◆ Problem details ◆
Word for word, restate every line of the listing that follows.

◆ Supplied information ◆
■ ■ ■ ■
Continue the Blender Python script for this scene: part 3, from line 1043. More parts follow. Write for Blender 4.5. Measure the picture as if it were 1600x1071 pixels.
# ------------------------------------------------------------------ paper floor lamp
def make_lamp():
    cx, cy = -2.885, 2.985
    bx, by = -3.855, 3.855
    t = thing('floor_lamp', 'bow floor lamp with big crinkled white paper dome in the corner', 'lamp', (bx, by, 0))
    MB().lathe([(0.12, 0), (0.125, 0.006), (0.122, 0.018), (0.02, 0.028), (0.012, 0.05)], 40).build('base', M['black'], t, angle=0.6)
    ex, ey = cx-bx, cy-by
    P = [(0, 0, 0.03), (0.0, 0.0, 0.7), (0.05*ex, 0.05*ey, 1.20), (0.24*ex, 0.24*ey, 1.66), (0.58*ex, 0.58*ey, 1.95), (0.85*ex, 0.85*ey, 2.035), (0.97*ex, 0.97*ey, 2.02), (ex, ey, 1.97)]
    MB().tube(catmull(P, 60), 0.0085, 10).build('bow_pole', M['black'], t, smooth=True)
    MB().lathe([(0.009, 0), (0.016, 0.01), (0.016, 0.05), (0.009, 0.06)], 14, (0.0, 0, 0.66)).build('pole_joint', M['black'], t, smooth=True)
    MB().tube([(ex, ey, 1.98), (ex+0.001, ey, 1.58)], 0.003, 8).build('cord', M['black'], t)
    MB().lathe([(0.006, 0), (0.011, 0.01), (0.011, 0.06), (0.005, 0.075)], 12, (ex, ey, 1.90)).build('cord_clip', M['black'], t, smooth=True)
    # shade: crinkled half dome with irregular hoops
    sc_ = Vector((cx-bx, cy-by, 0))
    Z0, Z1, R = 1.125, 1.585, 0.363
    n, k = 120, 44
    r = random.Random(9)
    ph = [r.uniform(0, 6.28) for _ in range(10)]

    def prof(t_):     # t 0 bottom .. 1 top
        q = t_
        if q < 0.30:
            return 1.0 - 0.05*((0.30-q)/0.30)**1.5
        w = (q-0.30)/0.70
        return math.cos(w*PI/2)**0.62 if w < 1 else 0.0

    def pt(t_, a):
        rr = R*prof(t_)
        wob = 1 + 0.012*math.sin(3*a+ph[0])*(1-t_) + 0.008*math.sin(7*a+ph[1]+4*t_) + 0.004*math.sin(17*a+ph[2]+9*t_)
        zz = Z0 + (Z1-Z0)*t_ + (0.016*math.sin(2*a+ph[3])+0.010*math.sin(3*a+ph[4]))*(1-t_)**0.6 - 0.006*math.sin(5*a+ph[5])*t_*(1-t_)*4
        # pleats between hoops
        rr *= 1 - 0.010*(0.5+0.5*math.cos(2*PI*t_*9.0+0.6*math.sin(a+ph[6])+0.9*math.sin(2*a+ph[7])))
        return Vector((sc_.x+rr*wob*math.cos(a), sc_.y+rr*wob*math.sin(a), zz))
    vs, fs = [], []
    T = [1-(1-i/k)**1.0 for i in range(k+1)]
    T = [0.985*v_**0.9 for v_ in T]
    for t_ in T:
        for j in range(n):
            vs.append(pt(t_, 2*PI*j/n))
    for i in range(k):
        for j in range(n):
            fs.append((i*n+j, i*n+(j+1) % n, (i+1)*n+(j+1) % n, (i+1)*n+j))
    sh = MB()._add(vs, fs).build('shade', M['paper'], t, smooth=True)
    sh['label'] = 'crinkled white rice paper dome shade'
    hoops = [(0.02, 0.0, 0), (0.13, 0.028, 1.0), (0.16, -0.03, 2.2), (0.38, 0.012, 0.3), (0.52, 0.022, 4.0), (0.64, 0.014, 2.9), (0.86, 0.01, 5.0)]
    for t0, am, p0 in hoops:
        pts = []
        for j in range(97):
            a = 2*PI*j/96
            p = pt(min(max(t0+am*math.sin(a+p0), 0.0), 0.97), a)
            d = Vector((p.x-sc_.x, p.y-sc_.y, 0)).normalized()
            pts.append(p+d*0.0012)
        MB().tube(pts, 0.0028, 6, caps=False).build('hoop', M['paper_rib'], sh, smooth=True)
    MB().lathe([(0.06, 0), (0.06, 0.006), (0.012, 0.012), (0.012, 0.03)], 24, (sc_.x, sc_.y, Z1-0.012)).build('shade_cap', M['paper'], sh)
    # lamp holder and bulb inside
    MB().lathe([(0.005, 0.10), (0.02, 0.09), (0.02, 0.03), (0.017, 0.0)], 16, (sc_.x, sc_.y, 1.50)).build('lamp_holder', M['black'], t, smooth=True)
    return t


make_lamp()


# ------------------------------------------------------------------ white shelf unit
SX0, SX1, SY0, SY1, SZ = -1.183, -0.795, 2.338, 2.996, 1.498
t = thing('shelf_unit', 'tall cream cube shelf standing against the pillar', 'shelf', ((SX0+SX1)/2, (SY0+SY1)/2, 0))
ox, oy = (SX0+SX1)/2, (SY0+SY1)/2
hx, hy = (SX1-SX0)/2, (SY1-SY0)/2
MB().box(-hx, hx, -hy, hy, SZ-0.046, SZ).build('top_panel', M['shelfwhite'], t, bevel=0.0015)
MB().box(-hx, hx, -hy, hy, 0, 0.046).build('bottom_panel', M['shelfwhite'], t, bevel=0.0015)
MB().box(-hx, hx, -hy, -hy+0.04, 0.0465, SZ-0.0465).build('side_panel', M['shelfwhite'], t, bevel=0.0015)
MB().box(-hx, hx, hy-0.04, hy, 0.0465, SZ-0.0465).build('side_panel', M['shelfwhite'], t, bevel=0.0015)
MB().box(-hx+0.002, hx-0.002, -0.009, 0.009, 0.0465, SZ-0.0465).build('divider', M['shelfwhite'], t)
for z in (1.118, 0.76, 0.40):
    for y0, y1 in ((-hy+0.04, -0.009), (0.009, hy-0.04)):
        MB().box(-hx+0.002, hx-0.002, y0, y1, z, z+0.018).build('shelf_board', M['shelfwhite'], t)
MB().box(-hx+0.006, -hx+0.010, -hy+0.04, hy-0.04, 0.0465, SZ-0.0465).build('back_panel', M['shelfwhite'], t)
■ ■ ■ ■
◆ Solved exercise ◆
Continue the Blender Python script for this scene: part 3, from line 1043. More parts follow. Write for Blender 4.5. Measure the picture as if it were 1600x1071 pixels.
# ------------------------------------------------------------------ paper floor lamp
def make_lamp():
    cx, cy = -2.885, 2.985
    bx, by = -3.855, 3.855
    t = thing('floor_lamp', 'bow floor lamp with big crinkled white paper dome in the corner', 'lamp', (bx, by, 0))
    MB().lathe([(0.12, 0), (0.125, 0.006), (0.122, 0.018), (0.02, 0.028), (0.012, 0.05)], 40).build('base', M['black'], t, angle=0.6)
    ex, ey = cx-bx, cy-by
    P = [(0, 0, 0.03), (0.0, 0.0, 0.7), (0.05*ex, 0.05*ey, 1.20), (0.24*ex, 0.24*ey, 1.66), (0.58*ex, 0.58*ey, 1.95), (0.85*ex, 0.85*ey, 2.035), (0.97*ex, 0.97*ey, 2.02), (ex, ey, 1.97)]
    MB().tube(catmull(P, 60), 0.0085, 10).build('bow_pole', M['black'], t, smooth=True)
    MB().lathe([(0.009, 0), (0.016, 0.01), (0.016, 0.05), (0.009, 0.06)], 14, (0.0, 0, 0.66)).build('pole_joint', M['black'], t, smooth=True)
    MB().tube([(ex, ey, 1.98), (ex+0.001, ey, 1.58)], 0.003, 8).build('cord', M['black'], t)
    MB().lathe([(0.006, 0), (0.011, 0.01), (0.011, 0.06), (0.005, 0.075)], 12, (ex, ey, 1.90)).build('cord_clip', M['black'], t, smooth=True)
    # shade: crinkled half dome with irregular hoops
    sc_ = Vector((cx-bx, cy-by, 0))
    Z0, Z1, R = 1.125, 1.585, 0.363
    n, k = 120, 44
    r = random.Random(9)
    ph = [r.uniform(0, 6.28) for _ in range(10)]

    def prof(t_):     # t 0 bottom .. 1 top
        q = t_
        if q < 0.30:
            return 1.0 - 0.05*((0.30-q)/0.30)**1.5
        w = (q-0.30)/0.70
        return math.cos(w*PI/2)**0.62 if w < 1 else 0.0

    def pt(t_, a):
        rr = R*prof(t_)
        wob = 1 + 0.012*math.sin(3*a+ph[0])*(1-t_) + 0.008*math.sin(7*a+ph[1]+4*t_) + 0.004*math.sin(17*a+ph[2]+9*t_)
        zz = Z0 + (Z1-Z0)*t_ + (0.016*math.sin(2*a+ph[3])+0.010*math.sin(3*a+ph[4]))*(1-t_)**0.6 - 0.006*math.sin(5*a+ph[5])*t_*(1-t_)*4
        # pleats between hoops
        rr *= 1 - 0.010*(0.5+0.5*math.cos(2*PI*t_*9.0+0.6*math.sin(a+ph[6])+0.9*math.sin(2*a+ph[7])))
        return Vector((sc_.x+rr*wob*math.cos(a), sc_.y+rr*wob*math.sin(a), zz))
    vs, fs = [], []
    T = [1-(1-i/k)**1.0 for i in range(k+1)]
    T = [0.985*v_**0.9 for v_ in T]
    for t_ in T:
        for j in range(n):
            vs.append(pt(t_, 2*PI*j/n))
    for i in range(k):
        for j in range(n):
            fs.append((i*n+j, i*n+(j+1) % n, (i+1)*n+(j+1) % n, (i+1)*n+j))
    sh = MB()._add(vs, fs).build('shade', M['paper'], t, smooth=True)
    sh['label'] = 'crinkled white rice paper dome shade'
    hoops = [(0.02, 0.0, 0), (0.13, 0.028, 1.0), (0.16, -0.03, 2.2), (0.38, 0.012, 0.3), (0.52, 0.022, 4.0), (0.64, 0.014, 2.9), (0.86, 0.01, 5.0)]
    for t0, am, p0 in hoops:
        pts = []
        for j in range(97):
            a = 2*PI*j/96
            p = pt(min(max(t0+am*math.sin(a+p0), 0.0), 0.97), a)
            d = Vector((p.x-sc_.x, p.y-sc_.y, 0)).normalized()
            pts.append(p+d*0.0012)
        MB().tube(pts, 0.0028, 6, caps=False).build('hoop', M['paper_rib'], sh, smooth=True)
    MB().lathe([(0.06, 0), (0.06, 0.006), (0.012, 0.012), (0.012, 0.03)], 24, (sc_.x, sc_.y, Z1-0.012)).build('shade_cap', M['paper'], sh)
    # lamp holder and bulb inside
    MB().lathe([(0.005, 0.10), (0.02, 0.09), (0.02, 0.03), (0.017, 0.0)], 16, (sc_.x, sc_.y, 1.50)).build('lamp_holder', M['black'], t, smooth=True)
    return t


make_lamp()


# ------------------------------------------------------------------ white shelf unit
SX0, SX1, SY0, SY1, SZ = -1.183, -0.795, 2.338, 2.996, 1.498
t = thing('shelf_unit', 'tall cream cube shelf standing against the pillar', 'shelf', ((SX0+SX1)/2, (SY0+SY1)/2, 0))
ox, oy = (SX0+SX1)/2, (SY0+SY1)/2
hx, hy = (SX1-SX0)/2, (SY1-SY0)/2
MB().box(-hx, hx, -hy, hy, SZ-0.046, SZ).build('top_panel', M['shelfwhite'], t, bevel=0.0015)
MB().box(-hx, hx, -hy, hy, 0, 0.046).build('bottom_panel', M['shelfwhite'], t, bevel=0.0015)
MB().box(-hx, hx, -hy, -hy+0.04, 0.0465, SZ-0.0465).build('side_panel', M['shelfwhite'], t, bevel=0.0015)
MB().box(-hx, hx, hy-0.04, hy, 0.0465, SZ-0.0465).build('side_panel', M['shelfwhite'], t, bevel=0.0015)
MB().box(-hx+0.002, hx-0.002, -0.009, 0.009, 0.0465, SZ-0.0465).build('divider', M['shelfwhite'], t)
for z in (1.118, 0.76, 0.40):
    for y0, y1 in ((-hy+0.04, -0.009), (0.009, hy-0.04)):
        MB().box(-hx+0.002, hx-0.002, y0, y1, z, z+0.018).build('shelf_board', M['shelfwhite'], t)
MB().box(-hx+0.006, -hx+0.010, -hy+0.04, hy-0.04, 0.0465, SZ-0.0465).build('back_panel', M['shelfwhite'], t)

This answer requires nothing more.